### GOAL OF THE EXERCISE:
Show all lines holding the string "purple".
-- start DATA LINES --
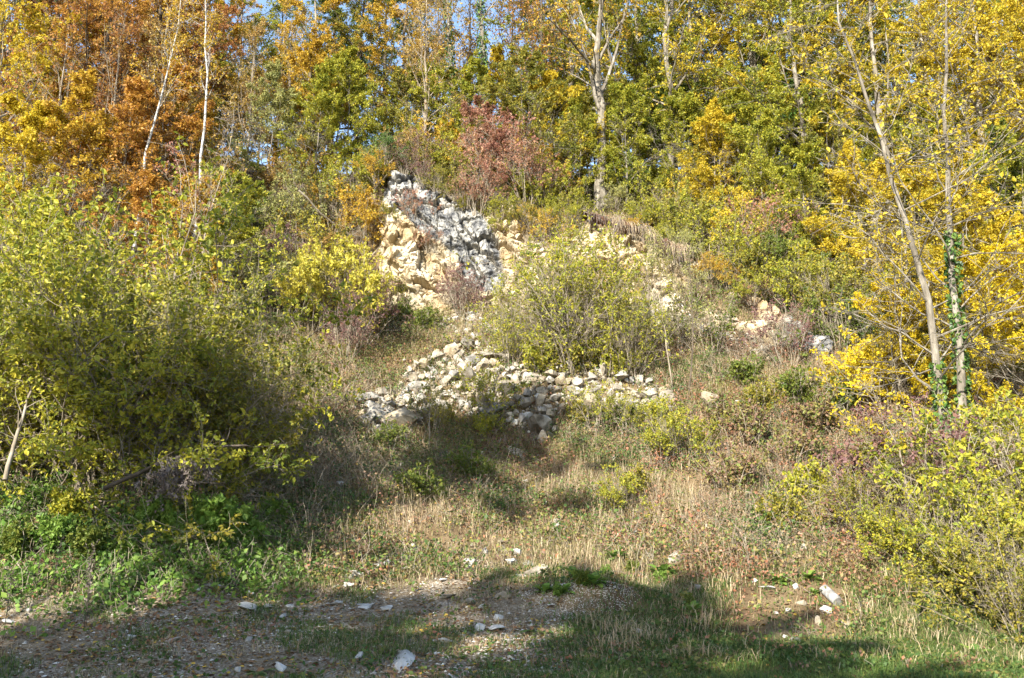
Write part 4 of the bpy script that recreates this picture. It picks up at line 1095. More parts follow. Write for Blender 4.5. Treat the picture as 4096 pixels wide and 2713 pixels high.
# ------------------------------------------------------------------ the wood behind the face
RIDGE = 'trees of the wood on the ridge'
random.seed(21)
W = [  # prototypes, kind, photo column, distance, size, leaves, bark, label
    (BROAD, 'beech_tree', -60, 29, 1.0, 'yellow', None, 'yellow tree at the left edge of the photo'),
    (UNDER, 'beech_tree', 20, 25.5, 1.15, 'yellow', None, 'small bright yellow tree low at the left edge'),
    (BROAD, 'beech_tree', 70, 34, 1.05, 'rust', 'dark', 'rust brown beech behind the yellow tree at the left edge'),
    (BROAD, 'beech_tree', 190, 30.5, 0.95, 'orange', 'dark', 'large orange beech in the middle of the left wood'),
    (UNDER, 'beech_tree', 130, 26.5, 1.2, 'gold', None, 'low golden tree in front of the large orange beech'),
    (UNDER, 'beech_tree', 250, 27, 1.15, 'orange', None, 'low orange tree above the big roadside bush'),
    (BROAD, 'beech_tree', 320, 34, 1.0, 'rust', 'dark', 'rust brown beech left of the leaning birch'),
    (UNDER, 'beech_tree', 365, 28.5, 1.2, 'orange', None, 'low orange tree beside the foot of the leaning birch'),
    (BROAD, 'beech_tree', 430, 38, 1.0, 'gold', None, 'gold-brown beech between the two birches'),
    (UNDER, 'beech_tree', 415, 31.5, 0.9, 'gold', None, 'small gold tree just right of the leaning birch'),
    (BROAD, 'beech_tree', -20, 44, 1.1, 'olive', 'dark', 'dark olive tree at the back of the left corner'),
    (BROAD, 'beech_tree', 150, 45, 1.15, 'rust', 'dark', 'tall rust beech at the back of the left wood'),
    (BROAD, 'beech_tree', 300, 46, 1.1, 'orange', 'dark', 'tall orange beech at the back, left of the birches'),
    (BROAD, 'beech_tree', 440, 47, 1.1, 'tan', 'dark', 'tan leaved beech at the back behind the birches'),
    (SLEN, 'hornbeam_tree', 545, 40, 1.0, 'lime', None, 'pale yellow-green slender tree right of the upright birch'),
    (SLEN, 'hornbeam_tree', 705, 38, 1.05, 'gold', None, 'golden slender tree right of the left sky gap'),
    (BROAD, 'hornbeam_tree', 765, 43, 0.95, 'green', 'dark', 'dark green tree on the ridge left of the middle'),
    (SLEN, 'hornbeam_tree', 815, 39, 1.05, 'olive', 'dark', 'olive slender tree in front of the dark green ridge tree'),
    (BROAD, 'hornbeam_tree', 890, 44, 1.0, 'green', 'dark', 'green tree with dark trunk behind the ivy hung rock'),
    (SLEN, 'hornbeam_tree', 930, 38.5, 1.05, 'gold', 'dark', 'golden slender tree left of the ivy-clad trunks'),
    (SPARSE, 'bare_tree', 985, 34.5, 0.95, 'tan', None, 'half bare grey-branched tree above the grey rock'),
    (SPARSE, 'bare_tree', 1075, 39.5, 1.15, 'gold', 'dark', 'thin golden tree between the two ivy-clad trunks'),
    (SPARSE, 'bare_tree', 1015, 42, 1.15, 'tan', 'dark', 'thin tan tree behind the left ivy-clad trunk'),
    (SPARSE, 'bare_tree', 640, 43, 1.1, 'lime', 'dark', 'thin yellow-green tree in the left sky gap'),
    (UNDER, 'holly_tree', 1835, 35.5, 1.15, 'ivy', 'dark', 'dark evergreen low tree right of the purple shrub'),
    (UNDER, 'holly_tree', 2345, 26.5, 0.95, 'green', 'dark', 'dark green low tree near the right edge'),
    (UNDER, 'hazel_tree', 330, 24.5, 0.8, 'orange', None, 'orange low tree in front of the foot of the leaning birch'),
    (UNDER, 'hazel_tree', 440, 24.2, 0.8, 'gold', None, 'golden low tree in front of the foot of the upright birch'),
    (UNDER, 'hazel_tree', 505, 25.0, 0.8, 'lime', None, 'yellow-green low tree right of the foot of the upright birch'),
    (SPARSE, 'bare_tree', 230, 28.5, 0.9, 'rust', 'twig', 'thin rusty tree with grey twigs before the large orange beech'),
    (SPARSE, 'bare_tree', 85, 28.0, 0.9, 'rust', 'twig', 'thin rusty tree with grey twigs at the left edge'),
    (SPARSE, 'bare_tree', 345, 29.5, 0.9, 'tan', 'twig', 'thin tan tree left of the leaning birch'),
    (UNDER, 'maple_tree', 2295, 19.2, 0.72, 'canary', None, 'bright yellow small maple right of the upright grey trunk'),
    (UNDER, 'maple_tree', 2190, 19.8, 0.62, 'canary', None, 'bright yellow small maple just behind the upright grey trunk'),
    (UNDER, 'maple_tree', 2075, 20.5, 0.58, 'canary', None, 'bright yellow small maple left of the leaning grey trunk'),
    (UNDER, 'maple_tree', 2390, 18.0, 0.75, 'canary', None, 'bright yellow small maple cut by the right edge'),
    (SPARSE, 'bare_tree', 1180, 40, 1.1, 'rust', 'dark', 'thin rusty tree just right of the ivy-clad trunks'),
    (SPARSE, 'bare_tree', 1245, 37, 1.1, 'orange', 'dark', 'thin orange tree left of the tall front trunk'),
    (SPARSE, 'bare_tree', 560, 34, 0.72, 'tan', None, 'nearly bare tan tree on the slope right of the birches'),
    (SPARSE, 'bare_tree', 660, 35.5, 0.75, 'gold', None, 'thin reddish-gold tree below the left sky gap'),
    (UNDER, 'hazel_tree', 610, 33, 0.95, 'pale', None, 'pale green low tree on the left slope under the sky gap'),
    (UNDER, 'hazel_tree', 720, 32.5, 0.95, 'lime', None, 'yellow-green low tree at the top of the left slope'),
    (UNDER, 'hazel_tree', 800, 33.5, 1.0, 'lime', None, 'low yellow-green tree left of the ivy hung rock'),
    (UNDER, 'hazel_tree', 745, 36, 1.0, 'olive', None, 'olive low tree behind the top of the left slope'),
    (BROAD, 'maple_tree', 1310, 38, 1.0, 'lime', None, 'yellow-green maple just behind the tall front trunk'),
    (BROAD, 'maple_tree', 1470, 38.5, 1.05, 'lime', None, 'yellow-green maple right of the tall front trunk'),
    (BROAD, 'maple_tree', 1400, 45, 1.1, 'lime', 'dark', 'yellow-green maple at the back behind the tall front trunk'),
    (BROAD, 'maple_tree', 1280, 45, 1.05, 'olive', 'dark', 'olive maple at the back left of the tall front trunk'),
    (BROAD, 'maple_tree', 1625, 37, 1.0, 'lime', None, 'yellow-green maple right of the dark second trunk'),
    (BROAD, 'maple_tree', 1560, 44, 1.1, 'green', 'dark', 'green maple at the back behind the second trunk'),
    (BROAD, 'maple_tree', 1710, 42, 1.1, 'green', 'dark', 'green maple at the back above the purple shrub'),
    (SPARSE, 'maple_tree', 1660, 39, 1.1, 'pink', 'dark', 'thin pinkish tree at the top edge right of the second trunk'),
    (UNDER, 'hazel_tree', 1285, 33.4, 0.95, 'yellow', None, 'low yellow tree left of the foot of the tall front trunk'),
    (UNDER, 'hazel_tree', 1335, 32.8, 0.75, 'lime', None, 'low yellow-green tree on the face edge by the tall front trunk'),
    (UNDER, 'hazel_tree', 1455, 34.2, 0.9, 'lime', None, 'low yellow-green tree right of the foot of the tall front trunk'),
    (UNDER, 'hazel_tree', 1510, 35.5, 0.9, 'green', None, 'low green tree left of the second trunk'),
    (UNDER, 'hazel_tree', 1590, 33.2, 0.95, 'lime', None, 'low yellow-green tree right of the second trunk'),
    (UNDER, 'hazel_tree', 1655, 32, 0.9, 'yellow', None, 'low yellow tree above the turf overhang'),
    (UNDER, 'hazel_tree', 1715, 34, 1.0, 'lime', None, 'low yellow-green tree behind the purple shrub'),
    (BROAD, 'maple_tree', 1770, 36.5, 1.0, 'yellow', None, 'yellow maple above the red shrub of the right slope'),
    (BROAD, 'maple_tree', 1870, 33.5, 0.95, 'lime', None, 'yellow-green maple left of the two grey trunks'),
    (BROAD, 'maple_tree', 1965, 36, 1.05, 'lime', None, 'yellow-green maple behind the leaning grey trunk'),
    (BROAD, 'maple_tree', 2075, 32, 1.0, 'yellow', None, 'bright yellow maple between the two grey trunks'),
    (BROAD, 'maple_tree', 2190, 35, 1.05, 'lime', None, 'yellow-green maple behind the upright grey trunk'),
    (BROAD, 'maple_tree', 2300, 29.5, 0.95, 'yellow', None, 'yellow maple right of the upright grey trunk'),
    (BROAD, 'maple_tree', 2420, 32, 1.0, 'gold', None, 'golden maple at the upper right edge of the photo'),
    (BROAD, 'maple_tree', 2500, 26, 0.9, 'yellow', None, 'yellow maple at the middle right edge of the photo'),
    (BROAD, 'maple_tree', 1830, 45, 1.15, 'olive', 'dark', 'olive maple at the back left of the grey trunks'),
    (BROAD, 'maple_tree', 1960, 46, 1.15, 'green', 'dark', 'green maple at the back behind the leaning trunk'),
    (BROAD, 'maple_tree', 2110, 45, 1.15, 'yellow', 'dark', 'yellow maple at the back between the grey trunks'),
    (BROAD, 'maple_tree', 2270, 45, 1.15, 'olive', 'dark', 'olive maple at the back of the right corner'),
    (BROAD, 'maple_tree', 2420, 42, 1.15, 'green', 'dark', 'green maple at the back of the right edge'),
    (UNDER, 'hazel_tree', 1770, 31, 0.95, 'lime', None, 'low yellow-green tree behind the red shrub of the right slope'),
    (UNDER, 'hazel_tree', 1870, 29, 0.85, 'lime', None, 'low yellow-green tree right of the red shrub'),
    (UNDER, 'hazel_tree', 1930, 31, 1.0, 'olive', None, 'low olive tree left of the leaning grey trunk'),
    (UNDER, 'hazel_tree', 2010, 27.5, 0.9, 'yellow', None, 'low yellow tree left of the grey trunks'),
    (UNDER, 'hazel_tree', 2110, 25.5, 0.95, 'yellow', None, 'low bright yellow tree behind the feet of the grey trunks'),
    (UNDER, 'hazel_tree', 2245, 23, 0.9, 'yellow', None, 'low bright yellow tree right of the ivy-wrapped foot'),
    (UNDER, 'hazel_tree', 2340, 21, 0.85, 'yellow', None, 'low bright yellow tree by the right edge'),
    (UNDER, 'hazel_tree', 2390, 25, 1.0, 'lime', None, 'low yellow-green tree by the right edge'),
    (UNDER, 'hazel_tree', 2180, 29, 1.0, 'lime', None, 'low yellow-green tree behind the bright yellow low trees'),
]
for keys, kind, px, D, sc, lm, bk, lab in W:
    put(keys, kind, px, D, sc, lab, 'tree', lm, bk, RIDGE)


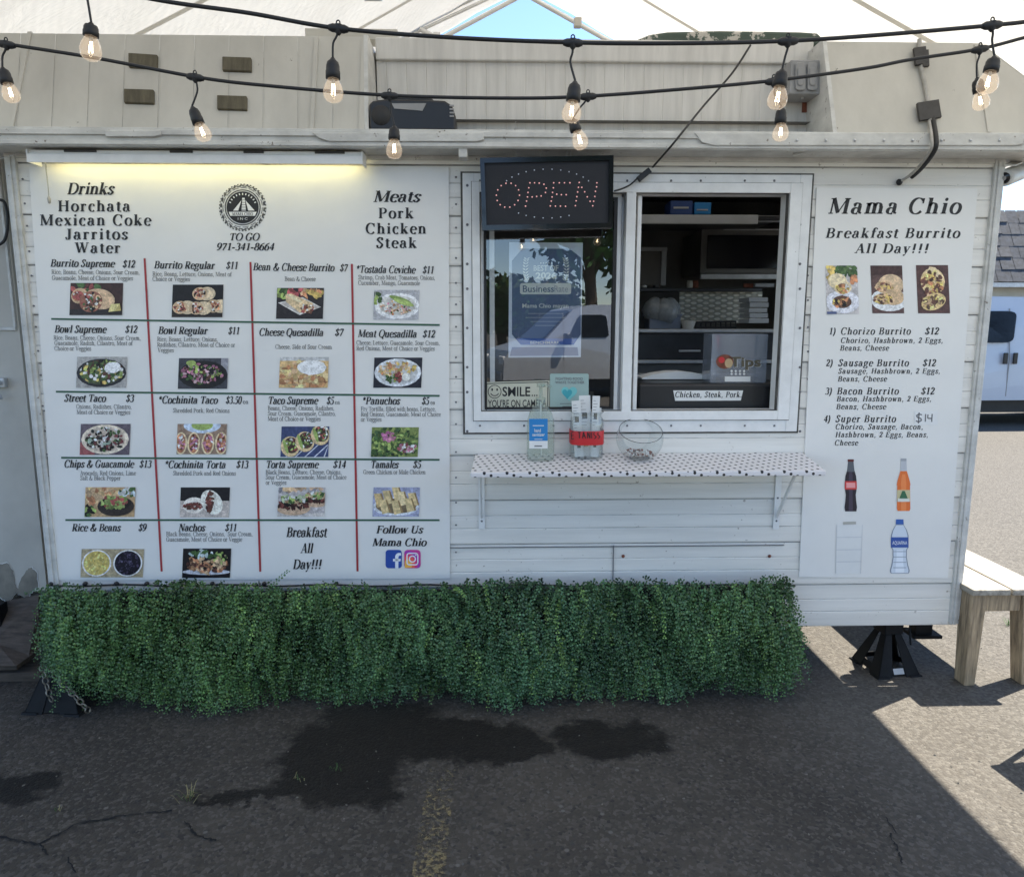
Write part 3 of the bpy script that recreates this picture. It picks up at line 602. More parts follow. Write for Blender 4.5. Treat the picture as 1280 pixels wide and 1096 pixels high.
-- end DATA LINES --
### EXERCISE ANSWER:
    (UNDER, 'holly_tree', 1835, 35.5, 1.15, 'ivy', 'dark', 'dark evergreen low tree right of the purple shrub'),
    (BROAD, 'maple_tree', 1710, 42, 1.1, 'green', 'dark', 'green maple at the back above the purple shrub'),
    (UNDER, 'hazel_tree', 1715, 34, 1.0, 'lime', None, 'low yellow-green tree behind the purple shrub'),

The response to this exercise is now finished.